The City of London is the only one of the world's 3 major financial centres with such a tax and the UK has by far the highest rate among the G-7 economies. In 2005/6 it raised nearly £3 billion for the Treasury.
The London Stock Exchange, along with the Association of British Insurers, the City of London and the Investment Managers Association have recently commissioned Oxera to conduct a study entitled “Stamp Duty: its impact and the benefits of its abolition”. This research shows how stamp duty is being paid by ordinary people whose savings and investments are being reduced as a result.
In particular, the report finds that Stamp Duty:
- Reduces a typical occupational pension scheme fund at retirement by between 1.52 per cent and 2.38 per cent (between £6,441 and £11,538 in today’s money);
- Hits Government schemes such as Stakeholder Pensions (by £7,540 to £10,389) and will similarly impact on the proposed system of Personal Accounts;
- Also hits Child Trust Funds, reducing the funds at the end of the saving cycle by up to £202 for equity based portfolios;
- Increases the costs of the local government pension schemes; and
- Affects the relative attractiveness of UK private and public equity: the cost of equity for publicly listed companies is increased by between 7-8.5 per cent while the effect on the cost of equity for private equity firms is negligible.
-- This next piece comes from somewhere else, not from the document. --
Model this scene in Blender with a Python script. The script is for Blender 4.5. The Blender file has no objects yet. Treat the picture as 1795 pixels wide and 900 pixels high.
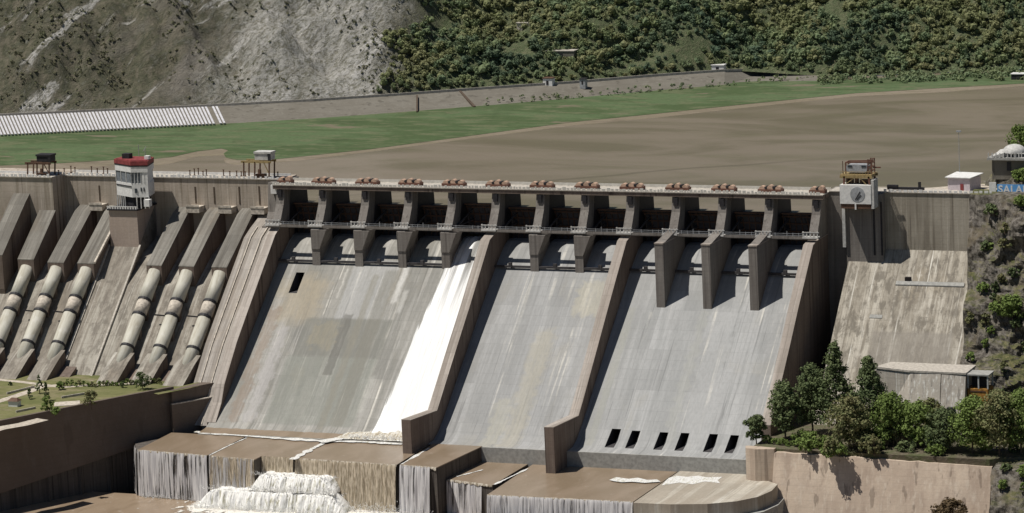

Despite generating revenue of around £3 billion per annum for the Government, the research concludes that the abolition of stamp duty could bring substantial benefits, including:
- A long-run permanent rise in UK GDP of between 0.24 per cent and 0.78 per cent, with an increase in the government tax-take of up to £4.071 billion (minus lost direct receipts of £2.93 billion);
- A one-off increase in equity valuations – potentially of 7.2 per cent– and could see fixed annual investment by FTSE 350 companies rise up to £6.4 billion; and
- A reduction in UK companies’ cost of equity capital by 7-8.5%, increasing to as much as 10-12 per cent in the case of technology companies and 9-11 per cent in the case of retail companies.